Yesterday I introduced yet another plank in my architecture of participation (reference here and here) and anointed it with the term Community.
This morning I read a good post by Robert Patterson who makes the case that Community is going to be “the organization of the future.” Wow!
He talks about differences among Simple, Complicated, and Complex problems. Here’s just a starting sample.

Five years after EPIRA we’re having the same conversations as we were having five years before EPIRA. We (myself included previously and the World Bank, USAID, ADB and others still today) have approached the problem with a tool set designed for the “Complicated”.
But we should be using the rules of Complexity. We cope with Complexity by searching for Emergence. Emergence is a Pattern and you can only see a Pattern with a lot of data. As Robert further says:
This is why Community is going to be the organization of the future where the Many talk to the Many.

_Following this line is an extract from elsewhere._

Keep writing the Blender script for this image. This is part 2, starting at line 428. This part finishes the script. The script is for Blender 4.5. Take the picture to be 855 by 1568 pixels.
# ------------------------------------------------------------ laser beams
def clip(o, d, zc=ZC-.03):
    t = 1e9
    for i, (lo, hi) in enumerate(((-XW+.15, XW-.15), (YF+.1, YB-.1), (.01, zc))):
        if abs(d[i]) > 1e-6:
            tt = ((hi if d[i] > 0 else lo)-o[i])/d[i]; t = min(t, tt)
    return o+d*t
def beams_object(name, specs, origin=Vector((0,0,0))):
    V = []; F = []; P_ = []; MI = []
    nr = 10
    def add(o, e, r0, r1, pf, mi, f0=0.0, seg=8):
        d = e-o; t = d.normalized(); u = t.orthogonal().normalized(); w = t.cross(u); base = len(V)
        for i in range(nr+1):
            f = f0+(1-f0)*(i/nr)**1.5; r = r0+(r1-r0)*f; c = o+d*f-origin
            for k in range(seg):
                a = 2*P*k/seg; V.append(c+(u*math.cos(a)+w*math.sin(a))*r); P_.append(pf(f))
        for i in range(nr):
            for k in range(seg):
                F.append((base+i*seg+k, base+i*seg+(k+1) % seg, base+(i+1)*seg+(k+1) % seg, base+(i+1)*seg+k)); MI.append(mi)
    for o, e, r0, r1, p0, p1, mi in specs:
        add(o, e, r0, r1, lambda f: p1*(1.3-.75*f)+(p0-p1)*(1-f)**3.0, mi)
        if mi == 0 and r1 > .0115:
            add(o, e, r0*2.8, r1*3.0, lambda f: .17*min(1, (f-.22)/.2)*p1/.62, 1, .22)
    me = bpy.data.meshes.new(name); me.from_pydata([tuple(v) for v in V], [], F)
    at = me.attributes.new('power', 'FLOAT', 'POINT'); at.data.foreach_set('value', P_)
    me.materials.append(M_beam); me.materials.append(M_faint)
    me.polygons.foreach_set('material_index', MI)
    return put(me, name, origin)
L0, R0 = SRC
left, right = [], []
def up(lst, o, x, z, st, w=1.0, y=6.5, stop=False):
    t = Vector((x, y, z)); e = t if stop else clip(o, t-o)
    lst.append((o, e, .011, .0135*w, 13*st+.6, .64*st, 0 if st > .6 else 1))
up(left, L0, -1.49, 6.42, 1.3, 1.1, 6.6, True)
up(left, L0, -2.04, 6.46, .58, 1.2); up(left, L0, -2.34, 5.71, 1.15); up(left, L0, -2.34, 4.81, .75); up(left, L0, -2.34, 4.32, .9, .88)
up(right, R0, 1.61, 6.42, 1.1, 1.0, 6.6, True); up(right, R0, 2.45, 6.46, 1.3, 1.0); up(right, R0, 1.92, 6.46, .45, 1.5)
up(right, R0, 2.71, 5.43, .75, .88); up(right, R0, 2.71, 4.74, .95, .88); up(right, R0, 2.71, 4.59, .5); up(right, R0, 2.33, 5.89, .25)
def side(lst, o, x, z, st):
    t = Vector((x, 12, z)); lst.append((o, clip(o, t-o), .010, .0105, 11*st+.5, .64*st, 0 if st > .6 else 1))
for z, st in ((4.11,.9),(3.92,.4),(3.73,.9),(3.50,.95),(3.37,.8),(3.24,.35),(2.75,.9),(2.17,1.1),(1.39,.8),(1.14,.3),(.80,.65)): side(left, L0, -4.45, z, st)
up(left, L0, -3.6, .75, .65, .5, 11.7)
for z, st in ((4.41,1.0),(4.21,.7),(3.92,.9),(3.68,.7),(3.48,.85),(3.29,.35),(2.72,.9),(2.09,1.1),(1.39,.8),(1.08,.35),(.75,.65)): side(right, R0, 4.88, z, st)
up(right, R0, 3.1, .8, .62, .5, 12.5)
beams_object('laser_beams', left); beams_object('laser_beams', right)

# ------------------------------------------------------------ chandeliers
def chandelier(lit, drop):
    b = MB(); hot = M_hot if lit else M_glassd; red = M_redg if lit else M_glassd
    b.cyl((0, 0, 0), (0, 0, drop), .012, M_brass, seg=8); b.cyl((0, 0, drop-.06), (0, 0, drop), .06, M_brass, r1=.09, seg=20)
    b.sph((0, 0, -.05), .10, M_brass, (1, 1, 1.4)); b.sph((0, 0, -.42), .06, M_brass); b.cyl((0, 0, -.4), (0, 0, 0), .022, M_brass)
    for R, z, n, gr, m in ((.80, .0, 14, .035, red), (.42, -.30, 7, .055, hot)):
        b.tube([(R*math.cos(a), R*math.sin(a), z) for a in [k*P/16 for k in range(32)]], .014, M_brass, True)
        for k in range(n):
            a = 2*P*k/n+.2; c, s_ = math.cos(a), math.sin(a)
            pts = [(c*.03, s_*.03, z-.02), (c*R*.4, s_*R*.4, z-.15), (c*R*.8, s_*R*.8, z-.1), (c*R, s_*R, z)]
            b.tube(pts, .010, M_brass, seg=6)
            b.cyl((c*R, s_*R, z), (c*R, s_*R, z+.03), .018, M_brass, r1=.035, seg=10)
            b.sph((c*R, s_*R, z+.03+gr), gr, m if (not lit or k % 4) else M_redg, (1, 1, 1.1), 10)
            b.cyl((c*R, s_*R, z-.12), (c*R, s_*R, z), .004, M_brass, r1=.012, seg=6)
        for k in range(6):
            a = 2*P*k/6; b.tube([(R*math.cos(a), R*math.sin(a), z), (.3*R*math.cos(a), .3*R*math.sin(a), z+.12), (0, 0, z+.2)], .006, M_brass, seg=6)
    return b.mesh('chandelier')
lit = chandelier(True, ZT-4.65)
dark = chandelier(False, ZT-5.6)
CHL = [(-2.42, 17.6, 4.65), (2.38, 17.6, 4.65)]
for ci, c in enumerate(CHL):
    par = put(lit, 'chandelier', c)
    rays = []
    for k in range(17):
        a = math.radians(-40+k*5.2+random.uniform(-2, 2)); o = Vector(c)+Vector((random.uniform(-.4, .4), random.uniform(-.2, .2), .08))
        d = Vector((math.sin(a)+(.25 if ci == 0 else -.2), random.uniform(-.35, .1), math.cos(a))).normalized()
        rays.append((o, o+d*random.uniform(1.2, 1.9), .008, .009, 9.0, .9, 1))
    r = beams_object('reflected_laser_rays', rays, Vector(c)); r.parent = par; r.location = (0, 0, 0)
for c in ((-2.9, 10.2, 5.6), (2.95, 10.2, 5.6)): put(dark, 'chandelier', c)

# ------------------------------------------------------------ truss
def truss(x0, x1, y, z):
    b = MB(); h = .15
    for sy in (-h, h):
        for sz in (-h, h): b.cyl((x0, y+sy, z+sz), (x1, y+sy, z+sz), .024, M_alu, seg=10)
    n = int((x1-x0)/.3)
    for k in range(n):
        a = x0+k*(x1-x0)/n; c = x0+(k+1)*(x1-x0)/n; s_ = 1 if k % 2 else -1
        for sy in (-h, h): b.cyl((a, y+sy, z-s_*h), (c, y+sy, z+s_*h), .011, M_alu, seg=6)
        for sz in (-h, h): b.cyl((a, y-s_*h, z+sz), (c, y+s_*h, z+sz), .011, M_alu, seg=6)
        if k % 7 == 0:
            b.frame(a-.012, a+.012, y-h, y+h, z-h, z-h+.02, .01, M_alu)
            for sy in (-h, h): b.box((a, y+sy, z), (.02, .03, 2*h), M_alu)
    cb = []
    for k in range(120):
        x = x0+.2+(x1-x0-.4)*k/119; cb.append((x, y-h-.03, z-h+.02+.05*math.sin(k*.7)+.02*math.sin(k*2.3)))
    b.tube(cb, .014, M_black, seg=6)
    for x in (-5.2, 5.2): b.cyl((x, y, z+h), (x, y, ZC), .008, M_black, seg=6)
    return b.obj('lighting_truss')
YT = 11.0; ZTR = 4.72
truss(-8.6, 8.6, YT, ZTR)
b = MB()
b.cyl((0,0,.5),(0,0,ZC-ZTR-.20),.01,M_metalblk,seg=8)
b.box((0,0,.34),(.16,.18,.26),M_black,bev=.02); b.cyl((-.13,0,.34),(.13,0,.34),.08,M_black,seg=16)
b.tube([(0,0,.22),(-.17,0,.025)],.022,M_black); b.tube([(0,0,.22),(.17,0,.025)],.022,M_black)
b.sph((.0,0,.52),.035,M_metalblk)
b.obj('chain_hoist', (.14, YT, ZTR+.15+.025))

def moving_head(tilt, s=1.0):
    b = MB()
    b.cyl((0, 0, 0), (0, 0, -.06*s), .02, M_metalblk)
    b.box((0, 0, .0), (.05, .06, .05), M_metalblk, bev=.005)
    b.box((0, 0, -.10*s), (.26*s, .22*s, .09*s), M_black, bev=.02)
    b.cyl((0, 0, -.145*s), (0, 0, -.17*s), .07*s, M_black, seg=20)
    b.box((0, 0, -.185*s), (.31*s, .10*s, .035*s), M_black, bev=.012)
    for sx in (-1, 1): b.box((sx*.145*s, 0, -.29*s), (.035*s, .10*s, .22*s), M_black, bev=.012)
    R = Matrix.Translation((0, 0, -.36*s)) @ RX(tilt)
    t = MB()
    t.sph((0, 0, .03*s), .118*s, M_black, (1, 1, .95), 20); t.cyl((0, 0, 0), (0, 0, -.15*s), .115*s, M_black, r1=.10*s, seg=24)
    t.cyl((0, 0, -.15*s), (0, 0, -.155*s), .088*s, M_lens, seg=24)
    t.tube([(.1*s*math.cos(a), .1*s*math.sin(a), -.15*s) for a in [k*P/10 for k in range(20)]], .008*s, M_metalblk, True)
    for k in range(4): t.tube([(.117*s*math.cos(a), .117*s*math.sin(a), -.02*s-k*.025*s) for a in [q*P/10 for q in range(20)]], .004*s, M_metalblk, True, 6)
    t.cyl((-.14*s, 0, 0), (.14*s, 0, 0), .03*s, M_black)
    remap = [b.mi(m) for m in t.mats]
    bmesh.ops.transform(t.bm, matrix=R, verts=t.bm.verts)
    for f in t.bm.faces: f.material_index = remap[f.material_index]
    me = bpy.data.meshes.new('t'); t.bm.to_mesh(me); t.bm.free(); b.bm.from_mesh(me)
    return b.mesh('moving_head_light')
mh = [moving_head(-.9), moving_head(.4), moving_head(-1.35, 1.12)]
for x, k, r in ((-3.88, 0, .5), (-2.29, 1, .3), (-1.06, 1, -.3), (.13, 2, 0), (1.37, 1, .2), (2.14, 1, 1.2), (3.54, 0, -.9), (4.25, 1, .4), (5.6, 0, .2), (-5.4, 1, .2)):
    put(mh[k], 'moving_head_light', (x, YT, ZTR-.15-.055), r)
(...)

Conversation between the Many and the Many is the Darwinian Creative Process that delivers Emergence.
For the right Conversations to happen - you need a Trusted Space. A Trusted Space must be Peer to Peer. Extreme power differences prevent conversation and hence emergence. Hence traditional bureaucracies have profound challenges in coping unless they find ways of opening up the space safely inside to allow for peer to peer.
Collaborative workshops in Manila (or Cebu or Davao) a just too exclusive to cut it. We have to eliminate the dark spots. The team is assembled but we have to realize it’s a process that requires a new ethic.